La caccia ai killer dell’ambasciatore statunitense e degli altri tre americani assassinati in Libia si sta restringendo, mentre le proteste e il malcontento causato dall’assassinio stanno aumentando sulla scena. In tutto il mondo islamico, la preghiera del venerdì offre un palco enorme per la rabbia popolare. La Fratellanza Mussulmana, che ora domina il governo egiziano, sta richiamando milioni di persone al Cairo per manifestare.

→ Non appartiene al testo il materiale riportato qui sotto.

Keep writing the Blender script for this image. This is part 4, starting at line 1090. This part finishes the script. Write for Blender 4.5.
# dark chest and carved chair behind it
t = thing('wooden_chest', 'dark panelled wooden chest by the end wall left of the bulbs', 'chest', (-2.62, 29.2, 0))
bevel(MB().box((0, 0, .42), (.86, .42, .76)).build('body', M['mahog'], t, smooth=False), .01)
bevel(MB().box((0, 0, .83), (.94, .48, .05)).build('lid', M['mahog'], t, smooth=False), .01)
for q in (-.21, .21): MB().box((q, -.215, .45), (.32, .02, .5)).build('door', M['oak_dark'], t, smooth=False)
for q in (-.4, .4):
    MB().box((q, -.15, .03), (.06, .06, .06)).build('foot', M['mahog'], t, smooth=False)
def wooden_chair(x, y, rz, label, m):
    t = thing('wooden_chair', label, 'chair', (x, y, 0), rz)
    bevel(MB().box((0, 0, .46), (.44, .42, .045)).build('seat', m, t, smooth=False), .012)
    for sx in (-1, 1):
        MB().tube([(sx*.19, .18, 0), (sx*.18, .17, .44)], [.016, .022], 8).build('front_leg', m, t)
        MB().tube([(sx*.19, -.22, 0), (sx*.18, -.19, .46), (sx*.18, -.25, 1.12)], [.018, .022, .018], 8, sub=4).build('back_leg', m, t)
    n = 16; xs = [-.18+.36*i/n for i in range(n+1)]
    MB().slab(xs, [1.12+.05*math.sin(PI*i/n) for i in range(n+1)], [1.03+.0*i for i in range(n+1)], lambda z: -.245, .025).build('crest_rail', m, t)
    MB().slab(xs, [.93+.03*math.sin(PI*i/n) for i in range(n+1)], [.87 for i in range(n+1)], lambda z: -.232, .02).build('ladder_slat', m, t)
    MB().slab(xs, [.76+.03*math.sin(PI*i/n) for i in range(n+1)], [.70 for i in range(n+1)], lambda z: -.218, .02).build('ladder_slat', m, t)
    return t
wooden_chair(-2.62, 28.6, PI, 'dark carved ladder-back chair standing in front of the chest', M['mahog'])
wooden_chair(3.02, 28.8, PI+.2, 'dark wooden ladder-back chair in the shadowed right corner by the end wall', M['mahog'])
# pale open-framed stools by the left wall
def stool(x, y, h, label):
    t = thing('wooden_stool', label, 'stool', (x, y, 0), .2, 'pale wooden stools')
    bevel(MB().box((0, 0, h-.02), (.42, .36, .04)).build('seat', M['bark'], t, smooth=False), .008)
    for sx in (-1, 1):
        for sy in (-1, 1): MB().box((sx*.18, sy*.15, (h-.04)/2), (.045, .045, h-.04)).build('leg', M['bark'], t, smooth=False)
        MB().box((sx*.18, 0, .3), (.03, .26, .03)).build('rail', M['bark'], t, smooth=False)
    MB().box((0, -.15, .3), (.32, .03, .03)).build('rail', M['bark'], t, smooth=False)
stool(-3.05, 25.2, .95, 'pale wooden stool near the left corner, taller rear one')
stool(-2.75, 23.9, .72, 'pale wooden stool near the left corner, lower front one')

Giovedì, il primo ministro libico Mustafa Abu Shagur ha detto che i sospetti erano stati arrestati e «grandi progressi sono stati fatti» nella ricerca di coloro che martedì avevano attaccato il consolato americano di Bengasi. L’ambasciatore Chris Stevens e l’assistente diplomatico sono stati uccisi nell’edificio in mezzo al caotico incendio. Gli altri due morti erano ex-Navy Seal, presumibilmente occupati come collaboratori esterni che cercavano di recuperare i missili anti-aereo Manpad [sistema missilistico leggero, ndt] ancora nelle mani dei miliziani e degli estremisti libici, mentre l’altro Seal era stato mandato a Bengasi nella missione di salvataggio per tre dozzine di persone dello staff fatte evacuare.
«Abbiamo qualche nome e delle fotografie» ha detto Abu Shagur all’Agence France Presse. «Alcuni arresti sono stati fatti e altri si aggiungono mentre noi parliamo». Non ha nominato nessun gruppo specifico, dicendo che avrebbe aspettato di entrare in possesso di tutti i dettagli. Ma i membri dell’organizzazione nascosta jihadista affiliata ad Al Qaeda, Ansar al Sharia, sono stati riconosciuti come partecipanti all’attacco al consolato.
Tutto questo avviene sullo sfondo delle proteste anti-americane improvvisamente esplose nel mondo mussulmano: le più serie in Egitto e nello Yemen, dove parti dei complessi delle ambasciate americane sono stati temporaneamente occupati; ma anche in Tunisia, Gaza, Iran e Iraq, dove Washington ha speso centinaia di miliardi di dollari – e migliaia di vite – per liberare, occupare e cercare di ricostruire.
L’ipotesi sulle ragioni delle proteste era un film grossolano prodotto in California lo scorso anno, poi spezzettato e tradotto in arabo su youtube all’inizio di questo mese, appena in tempo perché il malcontento coincidesse con l’anniversario dell’attacco agli Stati Uniti dell’11 settembre 2001. Gli ambigui e sfuggevoli produttori, secondo diverse ricerche, erano cristiani copti che vivevano negli Stati Uniti la cui intenzione è di indicare l’Islam come una religione violenta e ipocrita. Il presunto regista, Nakoula Bassely Nakoula, è un cristiano copto che inizialmente si è definito un ebreo israeliano. Su di lui pende un documento di accusa in California che include il rischio d’incarcerazione per reati legati ai narcotici oltre che per frode.
Ritraendo il profeta Maometto come un deviato sessuale assetato di sangue, gli autori del film volevano umiliare i mussulmani al massimo possibile, e ci sono riusciti. Ma una volta iniziate le proteste sono state rinvigorite tanto dalla politica interna di ciascun paese che dalla furia religiosa. I radicali jihadisti che alimentano la rabbia delle folle vogliono mostrare che i loro governi – speclalmente le fragili democrazie – sono deboli e inefficaci.